Thanks, Anton. I Z-Hop is on; 20mm/s speed, On when retracted, On only over printed parts, with a height set to 0.1mm; would you recommend any changes to that gcode profile?? I did consider the FDM might not cut it. I've bought a better nozzle from Revo, which might improve things, though if that doesn't work out I'll probably consider getting a more sophisticated 3D printer; something that can achieve the resolutions I'm after. Any recommendations? It's probably worth mentioning that in my future bar designs I'll have to integrate some bore-holes down all the removed extrusions, so that when I vacuum thermoform them, the definition comes out in the polycarbonate print.
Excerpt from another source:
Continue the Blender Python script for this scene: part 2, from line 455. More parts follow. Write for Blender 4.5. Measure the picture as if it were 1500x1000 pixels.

I haven't looked into it but suspect I'll have to make those holes about 1-2mm in diameter.
https://www.makersmuse.com/3dprintingtips
https://teachingtechyt.github.io/
Pay special attention to calibration and troubleshooting sections in each resource. For example, I find that I have to adjust the "Extrusion Multiplier" setting for some of the filaments that I use to accurate dimensions in X, and/or Z in Prusa Slicer on my Prusa MK3s.